Хлеб, который раскупали за пять минут после того, как его привезли в магазин. Ещё горячим. Машины с хлебом подъезжали несколько раз в день и ночью. Очередь так и стояла круглые сутки – писали номерки на руках, чтобы не пропустить свою. Хлеб продавали по одной буханке в руки.
Нет, нет, это не Блокада Ленинграда. Это 91-ый год. Год, когда Ленинграду присвоено имя Санкт-Петербург.

Конечно, не для всех этот период был таким. Для кого-то он был удачным. В школе было сразу видно, для кого. Отмена школьной формы – из лучших побуждений, чтобы избавить родителей от необходимости эту форму покупать – добавила остроты ощущений как ученикам, так и учителям.

- Он плохо учится! Вертится! Балуется! Примите меры! Я уже не могу на него повлиять! Я уже вообще ничего не могу! У меня свои дети в школу голодные ходят! И зубы не на что лечить! И собака всё время на нас смотрит, как мы чай пьём, а что я ей дам? Чай без сахара?!..
Классная руководительница моего брата позвонила нам домой, чтобы сделать выговор родителям, за то, что их сын хулиган и двоечник. И пока ругала, как-то незаметно для самой себя перешла на рассказ о своей жизни. Посочувствовали. Выдохнули и простили друг-другу – она нам нашего сына, мы ей – её звонок.

Учителя уходили из школы один за другим. А те, что остались, вели уроки как-то странно, словно не были уверены – надо ли вообще сейчас кого-то чему-то учить? Чему учить-то? Тому, что ещё вчера было нерушимой истиной, сегодня – развенчанным враньём, а чем это объявят завтра ещё не известно - учебники находятся в процессе написания.
В аттестатах учеников выпуска  94-ого года школы №535 – прочерки напротив нескольких предметов. Курс не вычитан. Некому было читать. Все ушли на фронт. И на экзаменах нас не мучили. Жалели.

Деньги, деньги, деньги. Покупки. Поездки. Широкая известность хотя бы в узких кругах.   И если этого нет – это стыдно. Стыдно быть одиноким. Не успешным. Не сделать к своим 30-и карьеру.

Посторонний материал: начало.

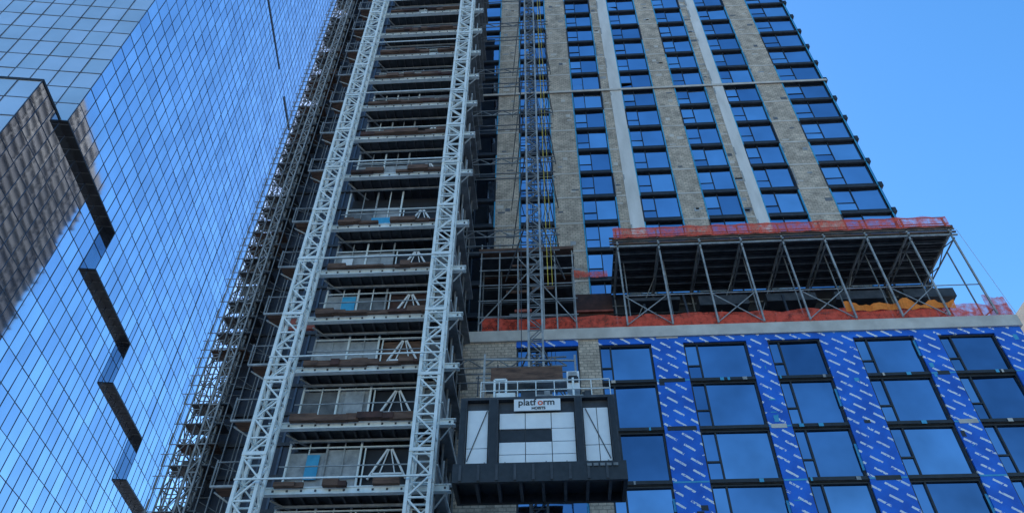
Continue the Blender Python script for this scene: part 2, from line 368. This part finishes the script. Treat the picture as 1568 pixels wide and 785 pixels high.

Не испытывать мультиоргазм при каждом половом контакте. И совсем уже не прилично – рассказывать о том, что ты когда-то был бедным, голодным, плохо одетым, безнадёжным.
Поэтому партия и правительство могут быть уверены: мы никому ничего не расскажем.

90-е годы так и лежат не пережитым стрессом на моём сердце. Сейчас очередной кризис. Мне казалось, я знаю, что делать, если опять наступят «лихие 90-ые». Но, как выяснилось, все мои знания сводятся к тому, что дома не плохо бы иметь запас сухого молока и яичного порошка – с ними легче пережить г-о-л-о-д.